Décryptage d’un arrêt récent du Conseil d’Etat qui revient sur la sanction disciplinaire susceptible d’être infligée pour la tenue de propos sexistes et racistes
Un salarié de la société Club Med tenait fréquemment des propos sexistes et racistes, à l’encontre de trois autres salariées.
L’auteur de ces propos étant titulaire de mandats représentatifs, son employeur, qui envisageait de lui infliger la sanction du licenciement, a dû saisir l’inspecteur du travail d’une demande d’autorisation de licenciement pour faute.
L’inspecteur du travail a fait droit à cette demande et a autorisé le licenciement du salarié.
I. – Le choix de la clémence, retenu par le tribunal administratif de Paris et la cour administrative d’appel de Paris
En matière disciplinaire, le juge administratif exerce un contrôle dit « normal ». Celui-ci le conduit à tenir compte de chaque facette du comportement du salarié protégé ou du fonctionnaire, au travail.
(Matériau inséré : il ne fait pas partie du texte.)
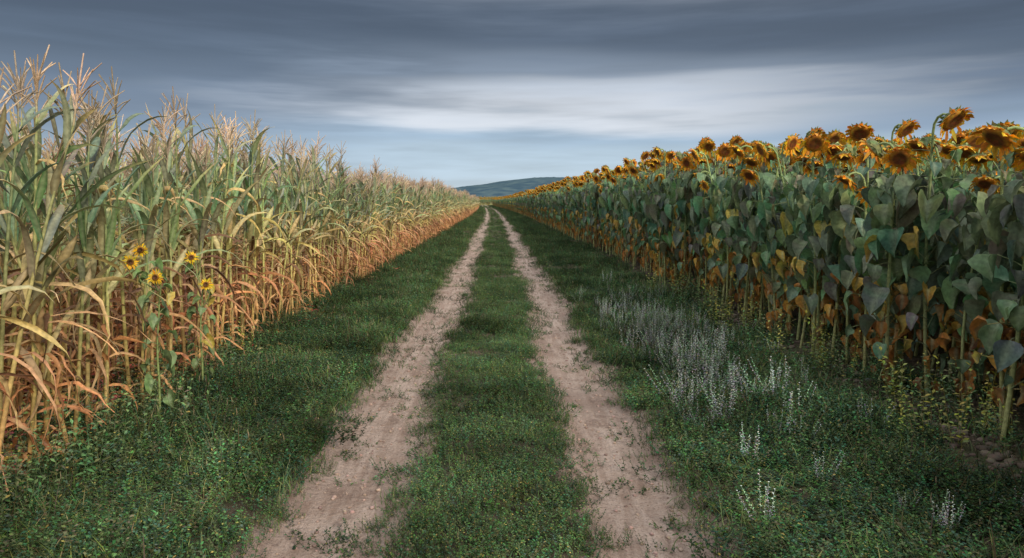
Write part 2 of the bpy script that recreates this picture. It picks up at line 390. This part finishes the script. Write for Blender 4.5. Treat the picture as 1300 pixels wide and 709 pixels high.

Pour contrôler la légalité d’une sanction, il tient compte du passé disciplinaire de la personne sanctionnée, des évaluations ou encore de la qualité de son travail
Le tribunal administratif de Paris et la cour administrative d’appel ont tous deux considéré que l’autorisation de licenciement fondé sur ces faits était illégale.
Dans l’arrêt qu’elle avait rendu, tout en énumérant les faits en cause, la cour administrative d’appel de Paris avait retenu que les propos reflétaient « davantage la vulgarité de pensée et la trivialité d’expression de leur auteur qu’une misogynie ou un comportement effectivement discriminatoire » et se trouvaient du reste atténuée par la personnalité de l’intéressé, empreinte d’une certaine « spontanéité » et de « franc-parler », d’une « liberté de ton dans l’entreprise » et d’une réelle « jovialité ».
Là où l’inspecteur du travail avait identifié un comportement grave, les juges du fond identifiaient les traits de la personnalité un peu trop facétieuse d’un salarié.
Et, sur la base de ce raisonnement, la cour administrative d’appel avait retenu que la sanction du licenciement était disproportionnée.
II. – Une gravité suffisante pour justifier un licenciement, selon le Conseil d’Etat
Saisi d’un pourvoi en cassation, le Conseil d’Etat censure ce raisonnement.
Par une décision du 7 octobre 2022, le Conseil d’Etat retient, pour sa part, que, à lui seul, le fait de tenir des comportements « faisant explicitement référence, d’une part, au sexe de salariées et, d’autre part, à leur origine et à leur religion supposées » « brutaux », « déplacés et sexistes » et présentant un caractère blessant pour leurs destinataires était d’une gravité suffisante pour justifier un licenciement.
La tenue de propos racistes et sexistes constitue donc bien un comportement fautif d’une gravité suffisante pour justifier un licenciement.
Le Conseil d’Etat a dès lors annulé l’arrêt de la cour administrative d’appel et le jugement du tribunal et confirmé la légalité de l’autorisation de licenciement.
III. – Les comportements racistes et discriminatoires au travail existent-ils vraiment ?
On est désagréablement surpris par le faible nombre de précédents jurisprudentiels portant sur des sanctions infligées en répression de propos racistes (seulement 4 résultats sur base de données Ariane dont le premier date de 1993). On ne trouve, de la même manière, aucun exemple dans lequel une administration aurait été sommée d’accorder la protection fonctionnelle à des agents qui auraient indiqué avoir été victime de comportements racistes ou discriminatoire.
Faut-il y voir le signe (on peut ici faire mine de poser innocemment la question) que les comportements sexistes et racistes sont faiblement poursuivis et réprimés, par l’administration ?
Certains précédents jurisprudentiels font clairement apparaître l’indulgence dont font souvent preuve les administrations en la matière. Une décision récente l’illustre : dans celle-ci, un chef d’escadron d’escadron de gendarmerie contestait la sanction…de blâme (qui est l’une des sanctions les plus légères dans la fonction publique et qui a pour avantage de s’effacer automatiquement au bout de trois ans) qui lui avait été infligée après que 54 témoignages de collègues indiquaient qu’il tenait des « propos misogynes, sexistes, obscènes, racistes et discriminatoires à l’égard des autres gendarmes ».
Un blâme, sérieusement ?
Le racisme au travail figure parmi les grands dénis. Nous ne sommes, dans cette mesure, guère étonnés que le rapport Vigouroux-Roussel sur les discriminations dans la police soit longtemps demeuré confidentiel et n’ait été publiée que grâce au travail opiniâtre des journalistes de mediapart.
Pourtant, la décision du Conseil d’Etat analysée nous apprend qu’il ne faut pas désespérer.